Another grandmother is Lady Eve Balfour, born in 1898. Lady Eve was a major force behind the development and popularization of organic farming in England. Her 1943 book, The Living Soil, was one of the earliest expositions of the organic philosophy and the thinking behind organic farming. She was also influential in expanding the early organic movement in the US thanks to a number of promotional tours she engaged in during the 1950s. Back in the late 1970s I organized a number of tours in the other direction to show American farmers the high level of expertise among organic farmers in Europe. Most of the early hippie farmers on those tours were pretty left wing and certainly non-fancy. One night in England we were all sitting around a pub drinking Guiness. Lady Eve joined our table and right away I could tell the group was impressed that she could knock back the Guiness as fast as we could while simultaneously demonstrating an encyclopedic knowledge of organic farming. After she moved on to another table one of the old leftist hippies turned to me and said, “Damn, if that is the aristocracy I think there should be more of them.”

 

Another, and this time more contemporary grandfather, would have to be Leonard Wickenden, a past president of the American Chemical Society, who became enthusiastically involved in organic growing after he retired from his career as a chemist and he used his scientific background to defend and refine the organic concepts that worked so well for him in his garden. In his 1954 book, Gardening With Nature, he comments on the ferocious opposition to organic farming that he would encounter, especially the vituperative comments of an agricultural dean at the University of Kansas.

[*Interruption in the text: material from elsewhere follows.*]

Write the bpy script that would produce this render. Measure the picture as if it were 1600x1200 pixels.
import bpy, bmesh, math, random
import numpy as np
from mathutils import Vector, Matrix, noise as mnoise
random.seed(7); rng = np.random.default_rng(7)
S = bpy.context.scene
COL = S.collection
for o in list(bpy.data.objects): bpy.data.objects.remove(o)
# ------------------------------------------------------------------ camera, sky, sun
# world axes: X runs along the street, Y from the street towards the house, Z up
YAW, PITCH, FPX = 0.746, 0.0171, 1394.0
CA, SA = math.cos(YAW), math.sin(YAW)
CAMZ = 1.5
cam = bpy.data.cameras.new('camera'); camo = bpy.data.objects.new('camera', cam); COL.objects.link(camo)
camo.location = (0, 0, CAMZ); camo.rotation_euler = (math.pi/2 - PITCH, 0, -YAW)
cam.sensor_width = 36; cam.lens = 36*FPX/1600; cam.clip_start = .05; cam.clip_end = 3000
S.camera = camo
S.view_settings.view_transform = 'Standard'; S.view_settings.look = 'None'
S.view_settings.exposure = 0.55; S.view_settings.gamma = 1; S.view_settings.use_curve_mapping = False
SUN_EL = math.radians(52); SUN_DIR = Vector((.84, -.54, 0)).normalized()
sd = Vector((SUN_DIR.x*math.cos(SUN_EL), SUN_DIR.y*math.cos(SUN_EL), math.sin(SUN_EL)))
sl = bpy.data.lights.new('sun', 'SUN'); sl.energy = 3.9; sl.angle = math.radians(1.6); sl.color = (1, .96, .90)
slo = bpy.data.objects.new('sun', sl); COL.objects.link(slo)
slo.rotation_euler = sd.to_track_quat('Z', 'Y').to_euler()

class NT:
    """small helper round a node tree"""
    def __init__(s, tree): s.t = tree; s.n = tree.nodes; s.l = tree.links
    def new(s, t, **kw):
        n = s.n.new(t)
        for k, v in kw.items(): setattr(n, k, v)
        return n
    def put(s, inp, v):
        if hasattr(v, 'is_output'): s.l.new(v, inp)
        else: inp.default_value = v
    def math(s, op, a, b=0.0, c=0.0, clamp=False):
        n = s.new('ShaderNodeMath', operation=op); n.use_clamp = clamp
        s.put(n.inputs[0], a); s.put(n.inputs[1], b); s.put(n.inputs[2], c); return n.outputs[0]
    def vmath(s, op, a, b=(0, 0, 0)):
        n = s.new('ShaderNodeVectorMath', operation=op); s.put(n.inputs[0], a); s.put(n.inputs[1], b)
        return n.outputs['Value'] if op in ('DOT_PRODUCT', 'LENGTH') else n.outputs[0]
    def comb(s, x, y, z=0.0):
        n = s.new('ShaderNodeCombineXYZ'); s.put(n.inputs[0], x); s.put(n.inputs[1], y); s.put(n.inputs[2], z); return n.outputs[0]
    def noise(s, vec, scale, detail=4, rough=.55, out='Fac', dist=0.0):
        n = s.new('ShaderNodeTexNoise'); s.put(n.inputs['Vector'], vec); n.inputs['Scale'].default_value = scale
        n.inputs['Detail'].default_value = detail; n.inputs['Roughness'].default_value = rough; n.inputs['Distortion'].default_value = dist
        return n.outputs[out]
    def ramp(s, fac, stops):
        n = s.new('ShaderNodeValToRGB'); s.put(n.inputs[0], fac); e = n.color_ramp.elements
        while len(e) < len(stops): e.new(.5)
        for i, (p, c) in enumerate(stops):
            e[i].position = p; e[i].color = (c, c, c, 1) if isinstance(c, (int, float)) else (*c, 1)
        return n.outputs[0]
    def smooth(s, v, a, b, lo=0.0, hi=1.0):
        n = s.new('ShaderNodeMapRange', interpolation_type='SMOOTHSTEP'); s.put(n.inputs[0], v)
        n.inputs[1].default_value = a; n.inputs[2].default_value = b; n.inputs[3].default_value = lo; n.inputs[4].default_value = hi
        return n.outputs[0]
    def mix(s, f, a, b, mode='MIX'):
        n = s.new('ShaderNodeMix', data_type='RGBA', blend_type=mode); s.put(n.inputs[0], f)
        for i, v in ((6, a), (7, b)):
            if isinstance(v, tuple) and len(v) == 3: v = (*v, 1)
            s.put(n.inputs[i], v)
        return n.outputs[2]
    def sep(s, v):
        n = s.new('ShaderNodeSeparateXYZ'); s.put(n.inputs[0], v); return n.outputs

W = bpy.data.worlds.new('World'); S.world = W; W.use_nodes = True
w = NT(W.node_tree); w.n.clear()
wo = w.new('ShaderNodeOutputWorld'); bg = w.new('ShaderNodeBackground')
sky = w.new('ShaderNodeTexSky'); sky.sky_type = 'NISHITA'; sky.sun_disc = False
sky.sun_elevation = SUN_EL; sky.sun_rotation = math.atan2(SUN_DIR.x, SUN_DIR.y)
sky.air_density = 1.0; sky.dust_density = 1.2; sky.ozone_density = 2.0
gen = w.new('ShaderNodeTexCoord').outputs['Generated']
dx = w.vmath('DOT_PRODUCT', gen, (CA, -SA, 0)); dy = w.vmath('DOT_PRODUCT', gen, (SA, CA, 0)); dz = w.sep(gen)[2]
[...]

Wickenden wrote: “The dean accused the proponents of organic agriculture of being unscientific and emotional and, to demonstrate his own scholarly and disciplined mind, he used the following phrases: cult of misguided people – pure superstition and myth – pseudo science – preposterous supposition – ridiculous dogma – these faddists – these cultists- and – bunk.”

 

The simple fact from my experience, after 50 years of practicing what my grandparents have taught me, is that this production system simply works and works far better than most people can imagine. These concepts have successfully fed mankind for 4000 years, a fact that the last grandfather on my list, Franklin Hiram King, expressed so eloquently in his 1911 book, Farmers of Forty Centuries. King pointed out that the obvious answer to feeding the world in perpetuity is written on the soil of organic farms all around the world.